#### [DATASET EXTRACT]

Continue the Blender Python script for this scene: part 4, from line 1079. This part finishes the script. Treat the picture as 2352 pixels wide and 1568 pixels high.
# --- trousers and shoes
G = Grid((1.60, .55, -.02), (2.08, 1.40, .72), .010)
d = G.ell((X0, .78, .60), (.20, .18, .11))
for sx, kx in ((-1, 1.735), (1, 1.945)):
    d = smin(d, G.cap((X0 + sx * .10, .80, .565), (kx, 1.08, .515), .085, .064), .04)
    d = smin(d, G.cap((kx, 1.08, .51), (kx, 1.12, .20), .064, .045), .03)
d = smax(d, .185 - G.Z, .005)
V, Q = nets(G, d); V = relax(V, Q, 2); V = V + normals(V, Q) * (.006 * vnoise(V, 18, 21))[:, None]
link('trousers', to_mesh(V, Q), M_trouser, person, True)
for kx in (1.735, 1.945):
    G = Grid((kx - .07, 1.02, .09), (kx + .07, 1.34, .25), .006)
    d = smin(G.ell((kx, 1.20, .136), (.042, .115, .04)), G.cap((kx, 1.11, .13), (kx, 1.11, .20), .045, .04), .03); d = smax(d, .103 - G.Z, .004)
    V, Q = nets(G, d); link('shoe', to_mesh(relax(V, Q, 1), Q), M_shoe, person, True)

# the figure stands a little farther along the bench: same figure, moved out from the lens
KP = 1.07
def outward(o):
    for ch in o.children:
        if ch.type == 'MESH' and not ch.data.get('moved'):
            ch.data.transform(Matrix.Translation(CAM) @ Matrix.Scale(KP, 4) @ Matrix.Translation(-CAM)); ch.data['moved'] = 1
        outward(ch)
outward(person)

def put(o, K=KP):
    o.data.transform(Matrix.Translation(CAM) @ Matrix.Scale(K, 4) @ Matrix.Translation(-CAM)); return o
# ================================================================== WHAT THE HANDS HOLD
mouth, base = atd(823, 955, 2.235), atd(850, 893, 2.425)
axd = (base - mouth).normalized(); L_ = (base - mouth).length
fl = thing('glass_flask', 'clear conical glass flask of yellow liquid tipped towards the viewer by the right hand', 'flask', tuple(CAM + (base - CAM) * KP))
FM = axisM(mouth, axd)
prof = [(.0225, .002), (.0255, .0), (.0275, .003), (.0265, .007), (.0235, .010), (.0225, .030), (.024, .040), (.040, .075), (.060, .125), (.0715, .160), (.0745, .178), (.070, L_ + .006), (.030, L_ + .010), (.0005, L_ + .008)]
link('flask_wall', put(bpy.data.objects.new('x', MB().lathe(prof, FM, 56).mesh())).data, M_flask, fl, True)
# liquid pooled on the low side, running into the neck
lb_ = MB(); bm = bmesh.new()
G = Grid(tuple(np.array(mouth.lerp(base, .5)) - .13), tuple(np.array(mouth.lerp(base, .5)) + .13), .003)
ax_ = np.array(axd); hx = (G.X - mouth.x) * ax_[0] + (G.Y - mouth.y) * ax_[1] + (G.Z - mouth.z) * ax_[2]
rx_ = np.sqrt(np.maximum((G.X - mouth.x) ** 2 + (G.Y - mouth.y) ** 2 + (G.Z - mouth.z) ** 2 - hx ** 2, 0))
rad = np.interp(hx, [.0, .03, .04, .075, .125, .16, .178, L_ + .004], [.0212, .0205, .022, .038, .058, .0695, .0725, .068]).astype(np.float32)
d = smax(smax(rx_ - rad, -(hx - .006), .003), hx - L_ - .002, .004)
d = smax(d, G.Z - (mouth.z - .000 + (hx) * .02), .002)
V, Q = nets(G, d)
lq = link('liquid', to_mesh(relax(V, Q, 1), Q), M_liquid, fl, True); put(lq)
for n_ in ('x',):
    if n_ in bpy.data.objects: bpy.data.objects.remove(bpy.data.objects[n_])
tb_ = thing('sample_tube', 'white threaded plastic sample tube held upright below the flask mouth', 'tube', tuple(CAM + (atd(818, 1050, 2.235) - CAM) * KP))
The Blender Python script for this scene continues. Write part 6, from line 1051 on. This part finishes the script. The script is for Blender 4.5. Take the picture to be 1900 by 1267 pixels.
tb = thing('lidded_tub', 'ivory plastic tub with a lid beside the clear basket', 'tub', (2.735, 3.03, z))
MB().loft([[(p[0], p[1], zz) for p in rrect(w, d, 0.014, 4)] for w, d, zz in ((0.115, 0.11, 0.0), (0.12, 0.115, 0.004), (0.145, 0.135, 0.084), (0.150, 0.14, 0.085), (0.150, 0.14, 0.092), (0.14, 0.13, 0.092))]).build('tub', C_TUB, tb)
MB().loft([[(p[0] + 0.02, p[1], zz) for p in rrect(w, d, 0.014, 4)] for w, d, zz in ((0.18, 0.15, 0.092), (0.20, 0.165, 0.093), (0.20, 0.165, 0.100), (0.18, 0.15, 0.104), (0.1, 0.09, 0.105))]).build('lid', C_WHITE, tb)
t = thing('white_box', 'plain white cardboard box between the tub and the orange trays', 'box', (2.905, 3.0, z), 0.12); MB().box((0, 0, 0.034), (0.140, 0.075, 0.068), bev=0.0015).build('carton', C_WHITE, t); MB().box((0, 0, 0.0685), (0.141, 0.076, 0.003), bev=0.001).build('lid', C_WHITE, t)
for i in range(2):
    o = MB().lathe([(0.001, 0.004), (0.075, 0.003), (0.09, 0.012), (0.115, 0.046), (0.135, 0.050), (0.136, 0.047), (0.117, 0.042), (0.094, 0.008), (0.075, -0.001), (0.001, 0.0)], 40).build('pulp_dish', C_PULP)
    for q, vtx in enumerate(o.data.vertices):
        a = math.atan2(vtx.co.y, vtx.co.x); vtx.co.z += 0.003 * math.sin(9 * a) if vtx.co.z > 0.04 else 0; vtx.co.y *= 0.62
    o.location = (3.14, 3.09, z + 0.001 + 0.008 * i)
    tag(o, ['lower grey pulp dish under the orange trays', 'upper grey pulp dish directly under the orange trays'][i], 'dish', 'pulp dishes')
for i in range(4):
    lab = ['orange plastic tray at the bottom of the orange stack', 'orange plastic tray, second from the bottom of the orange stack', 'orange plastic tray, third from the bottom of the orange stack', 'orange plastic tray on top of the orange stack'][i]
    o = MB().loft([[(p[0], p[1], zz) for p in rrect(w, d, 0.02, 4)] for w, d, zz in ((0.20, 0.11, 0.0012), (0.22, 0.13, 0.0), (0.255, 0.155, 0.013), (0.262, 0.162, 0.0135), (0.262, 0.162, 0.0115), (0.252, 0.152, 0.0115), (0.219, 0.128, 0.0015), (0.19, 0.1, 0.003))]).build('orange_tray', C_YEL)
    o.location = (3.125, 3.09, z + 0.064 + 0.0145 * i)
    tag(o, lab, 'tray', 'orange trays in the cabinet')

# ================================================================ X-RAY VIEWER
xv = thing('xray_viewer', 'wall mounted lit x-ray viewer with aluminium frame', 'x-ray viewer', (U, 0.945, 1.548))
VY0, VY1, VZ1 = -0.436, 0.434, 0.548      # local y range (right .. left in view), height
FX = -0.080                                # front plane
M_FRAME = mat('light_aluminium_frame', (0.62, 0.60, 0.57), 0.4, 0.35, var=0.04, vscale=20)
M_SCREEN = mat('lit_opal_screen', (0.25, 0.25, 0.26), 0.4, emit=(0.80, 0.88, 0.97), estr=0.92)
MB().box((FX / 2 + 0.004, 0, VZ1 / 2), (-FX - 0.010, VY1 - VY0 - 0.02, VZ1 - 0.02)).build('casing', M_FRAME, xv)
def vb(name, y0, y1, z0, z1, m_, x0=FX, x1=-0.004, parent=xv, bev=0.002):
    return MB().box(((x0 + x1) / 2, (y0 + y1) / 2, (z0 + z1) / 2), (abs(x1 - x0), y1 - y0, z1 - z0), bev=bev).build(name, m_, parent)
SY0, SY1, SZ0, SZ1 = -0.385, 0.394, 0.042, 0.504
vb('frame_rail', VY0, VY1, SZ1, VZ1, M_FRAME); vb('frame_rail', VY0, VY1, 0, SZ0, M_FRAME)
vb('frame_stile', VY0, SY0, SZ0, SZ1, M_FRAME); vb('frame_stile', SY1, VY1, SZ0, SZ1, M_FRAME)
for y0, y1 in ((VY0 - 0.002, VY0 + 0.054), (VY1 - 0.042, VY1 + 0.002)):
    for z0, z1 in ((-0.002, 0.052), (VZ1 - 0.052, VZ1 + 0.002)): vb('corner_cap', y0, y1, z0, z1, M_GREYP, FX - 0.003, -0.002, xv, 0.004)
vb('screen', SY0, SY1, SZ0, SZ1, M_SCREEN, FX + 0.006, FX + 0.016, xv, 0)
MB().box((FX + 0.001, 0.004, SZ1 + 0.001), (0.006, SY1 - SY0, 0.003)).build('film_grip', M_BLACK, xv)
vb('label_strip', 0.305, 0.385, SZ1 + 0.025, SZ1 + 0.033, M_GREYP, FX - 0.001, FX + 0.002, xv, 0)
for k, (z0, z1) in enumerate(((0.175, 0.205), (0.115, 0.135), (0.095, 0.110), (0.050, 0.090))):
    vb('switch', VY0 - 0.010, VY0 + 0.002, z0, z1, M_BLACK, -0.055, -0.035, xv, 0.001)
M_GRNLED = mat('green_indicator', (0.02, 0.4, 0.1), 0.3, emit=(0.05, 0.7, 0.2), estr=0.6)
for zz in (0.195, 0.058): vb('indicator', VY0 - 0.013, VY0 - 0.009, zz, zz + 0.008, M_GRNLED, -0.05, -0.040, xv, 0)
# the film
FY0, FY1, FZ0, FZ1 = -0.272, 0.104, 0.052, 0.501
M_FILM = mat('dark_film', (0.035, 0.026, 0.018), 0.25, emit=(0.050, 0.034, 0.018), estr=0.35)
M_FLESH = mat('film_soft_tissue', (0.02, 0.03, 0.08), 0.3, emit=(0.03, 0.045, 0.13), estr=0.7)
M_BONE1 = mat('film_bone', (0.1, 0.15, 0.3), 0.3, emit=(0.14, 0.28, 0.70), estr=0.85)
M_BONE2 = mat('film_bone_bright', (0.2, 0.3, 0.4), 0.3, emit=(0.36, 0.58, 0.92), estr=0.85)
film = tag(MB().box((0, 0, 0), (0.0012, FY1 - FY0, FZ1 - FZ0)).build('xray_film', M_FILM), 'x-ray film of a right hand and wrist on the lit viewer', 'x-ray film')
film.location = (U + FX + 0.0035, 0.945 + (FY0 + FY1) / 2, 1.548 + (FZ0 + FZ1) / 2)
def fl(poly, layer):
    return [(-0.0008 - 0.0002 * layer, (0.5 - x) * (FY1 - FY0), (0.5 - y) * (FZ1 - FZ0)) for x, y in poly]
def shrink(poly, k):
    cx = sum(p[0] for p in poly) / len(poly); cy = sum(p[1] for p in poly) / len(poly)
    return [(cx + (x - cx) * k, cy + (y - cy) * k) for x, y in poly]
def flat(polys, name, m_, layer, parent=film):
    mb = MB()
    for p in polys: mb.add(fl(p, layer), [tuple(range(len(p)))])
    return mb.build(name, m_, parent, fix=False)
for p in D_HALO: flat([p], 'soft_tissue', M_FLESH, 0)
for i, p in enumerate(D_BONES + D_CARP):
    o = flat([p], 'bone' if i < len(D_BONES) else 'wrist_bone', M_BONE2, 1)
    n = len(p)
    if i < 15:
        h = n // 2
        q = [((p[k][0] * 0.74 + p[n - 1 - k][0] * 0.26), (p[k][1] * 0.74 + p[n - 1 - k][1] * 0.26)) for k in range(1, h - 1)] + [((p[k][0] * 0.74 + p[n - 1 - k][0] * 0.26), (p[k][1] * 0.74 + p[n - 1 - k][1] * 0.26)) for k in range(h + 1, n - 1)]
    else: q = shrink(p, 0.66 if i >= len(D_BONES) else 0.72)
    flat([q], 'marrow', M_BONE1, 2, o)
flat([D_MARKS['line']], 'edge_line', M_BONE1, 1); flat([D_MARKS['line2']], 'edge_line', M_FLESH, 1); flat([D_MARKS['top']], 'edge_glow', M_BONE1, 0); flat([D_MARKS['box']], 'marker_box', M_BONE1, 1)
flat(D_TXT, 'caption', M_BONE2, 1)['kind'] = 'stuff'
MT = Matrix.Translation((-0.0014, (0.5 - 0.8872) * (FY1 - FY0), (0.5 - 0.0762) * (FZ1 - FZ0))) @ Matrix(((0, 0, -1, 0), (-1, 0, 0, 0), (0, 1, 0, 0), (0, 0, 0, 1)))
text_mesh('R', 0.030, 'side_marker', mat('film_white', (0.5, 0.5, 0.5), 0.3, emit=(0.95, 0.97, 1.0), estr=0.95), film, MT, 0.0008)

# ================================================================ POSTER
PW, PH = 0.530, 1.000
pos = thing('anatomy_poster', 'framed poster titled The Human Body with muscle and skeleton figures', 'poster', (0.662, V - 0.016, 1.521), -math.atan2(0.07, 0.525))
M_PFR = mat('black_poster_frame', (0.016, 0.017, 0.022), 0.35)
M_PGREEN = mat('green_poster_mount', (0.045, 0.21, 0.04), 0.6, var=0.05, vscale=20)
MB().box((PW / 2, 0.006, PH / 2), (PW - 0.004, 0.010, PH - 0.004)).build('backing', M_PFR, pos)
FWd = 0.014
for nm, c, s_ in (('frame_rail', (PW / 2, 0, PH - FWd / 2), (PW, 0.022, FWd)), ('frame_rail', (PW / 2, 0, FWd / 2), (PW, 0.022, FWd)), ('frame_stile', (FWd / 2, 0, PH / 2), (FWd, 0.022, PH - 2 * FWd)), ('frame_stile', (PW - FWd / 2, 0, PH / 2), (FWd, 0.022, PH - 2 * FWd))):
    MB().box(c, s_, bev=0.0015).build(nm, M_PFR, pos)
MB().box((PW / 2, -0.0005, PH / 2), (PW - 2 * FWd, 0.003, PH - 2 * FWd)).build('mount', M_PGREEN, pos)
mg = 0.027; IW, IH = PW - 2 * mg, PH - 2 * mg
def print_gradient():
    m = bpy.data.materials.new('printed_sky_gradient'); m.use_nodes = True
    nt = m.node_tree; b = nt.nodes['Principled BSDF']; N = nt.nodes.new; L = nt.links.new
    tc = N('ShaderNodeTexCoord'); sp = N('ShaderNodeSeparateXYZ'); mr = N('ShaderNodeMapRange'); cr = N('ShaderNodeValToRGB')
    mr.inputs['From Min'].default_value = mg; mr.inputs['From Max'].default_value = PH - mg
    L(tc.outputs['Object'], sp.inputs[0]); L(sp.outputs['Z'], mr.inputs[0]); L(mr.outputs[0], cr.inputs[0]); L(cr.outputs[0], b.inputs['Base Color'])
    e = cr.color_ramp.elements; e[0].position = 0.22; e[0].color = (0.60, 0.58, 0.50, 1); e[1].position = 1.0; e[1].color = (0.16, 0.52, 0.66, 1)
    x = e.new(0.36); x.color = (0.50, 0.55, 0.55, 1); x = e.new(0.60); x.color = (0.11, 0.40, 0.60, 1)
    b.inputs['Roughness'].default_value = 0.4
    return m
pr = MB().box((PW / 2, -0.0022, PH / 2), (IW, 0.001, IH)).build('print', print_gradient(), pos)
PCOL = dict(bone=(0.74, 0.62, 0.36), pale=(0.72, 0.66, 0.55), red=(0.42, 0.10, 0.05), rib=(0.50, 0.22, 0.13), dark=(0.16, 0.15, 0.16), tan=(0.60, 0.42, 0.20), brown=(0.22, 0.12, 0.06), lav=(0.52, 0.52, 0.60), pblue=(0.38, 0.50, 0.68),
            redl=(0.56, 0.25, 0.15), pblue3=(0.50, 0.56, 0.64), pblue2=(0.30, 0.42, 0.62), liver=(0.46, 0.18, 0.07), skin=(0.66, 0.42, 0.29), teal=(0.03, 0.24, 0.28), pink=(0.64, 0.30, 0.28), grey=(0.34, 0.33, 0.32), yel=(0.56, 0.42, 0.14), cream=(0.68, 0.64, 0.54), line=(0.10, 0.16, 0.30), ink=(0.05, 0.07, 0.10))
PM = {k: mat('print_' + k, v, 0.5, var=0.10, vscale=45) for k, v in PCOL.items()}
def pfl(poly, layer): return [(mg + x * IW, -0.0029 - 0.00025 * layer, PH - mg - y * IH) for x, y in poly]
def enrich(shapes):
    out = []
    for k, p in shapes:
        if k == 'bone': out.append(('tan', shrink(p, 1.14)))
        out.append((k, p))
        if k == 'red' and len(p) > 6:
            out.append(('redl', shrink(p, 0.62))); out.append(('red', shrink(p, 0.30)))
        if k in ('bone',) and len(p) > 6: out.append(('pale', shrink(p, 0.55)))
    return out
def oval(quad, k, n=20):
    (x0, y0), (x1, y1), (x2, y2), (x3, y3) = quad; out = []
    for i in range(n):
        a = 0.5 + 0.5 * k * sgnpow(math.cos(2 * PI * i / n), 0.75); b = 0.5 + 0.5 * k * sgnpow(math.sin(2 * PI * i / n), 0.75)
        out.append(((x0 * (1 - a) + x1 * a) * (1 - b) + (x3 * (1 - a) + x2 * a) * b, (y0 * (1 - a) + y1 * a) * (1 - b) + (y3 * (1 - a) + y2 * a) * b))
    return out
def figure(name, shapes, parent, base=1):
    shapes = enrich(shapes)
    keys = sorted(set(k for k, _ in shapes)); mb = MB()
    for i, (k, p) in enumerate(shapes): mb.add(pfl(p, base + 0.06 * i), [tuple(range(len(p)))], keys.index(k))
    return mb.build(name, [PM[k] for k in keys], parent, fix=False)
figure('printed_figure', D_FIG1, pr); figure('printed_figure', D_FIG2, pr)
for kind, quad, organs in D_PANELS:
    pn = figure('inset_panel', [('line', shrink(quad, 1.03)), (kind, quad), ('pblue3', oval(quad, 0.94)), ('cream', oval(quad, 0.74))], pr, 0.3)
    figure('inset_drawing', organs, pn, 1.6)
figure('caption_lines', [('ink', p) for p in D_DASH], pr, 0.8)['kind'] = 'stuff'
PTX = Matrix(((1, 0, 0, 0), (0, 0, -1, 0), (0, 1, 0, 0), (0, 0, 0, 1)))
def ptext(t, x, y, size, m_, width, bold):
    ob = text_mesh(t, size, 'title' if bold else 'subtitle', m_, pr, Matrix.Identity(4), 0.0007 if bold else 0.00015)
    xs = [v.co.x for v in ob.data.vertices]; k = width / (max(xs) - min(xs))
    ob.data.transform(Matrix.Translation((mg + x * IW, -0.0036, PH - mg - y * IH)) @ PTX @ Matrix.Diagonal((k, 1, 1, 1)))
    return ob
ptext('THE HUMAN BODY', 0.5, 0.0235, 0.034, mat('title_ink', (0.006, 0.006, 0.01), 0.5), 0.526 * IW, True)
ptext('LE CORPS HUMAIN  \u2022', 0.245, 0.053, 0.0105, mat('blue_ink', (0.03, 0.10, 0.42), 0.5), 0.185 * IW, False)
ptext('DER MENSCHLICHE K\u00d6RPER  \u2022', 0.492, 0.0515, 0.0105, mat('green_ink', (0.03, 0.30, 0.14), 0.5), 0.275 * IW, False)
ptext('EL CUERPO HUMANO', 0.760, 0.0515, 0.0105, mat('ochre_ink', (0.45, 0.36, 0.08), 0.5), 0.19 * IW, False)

#### [THE TASK]
Report how many lines in these entries contain "This". Answer with the number only.

#### [SOLVED EXERCISE]
2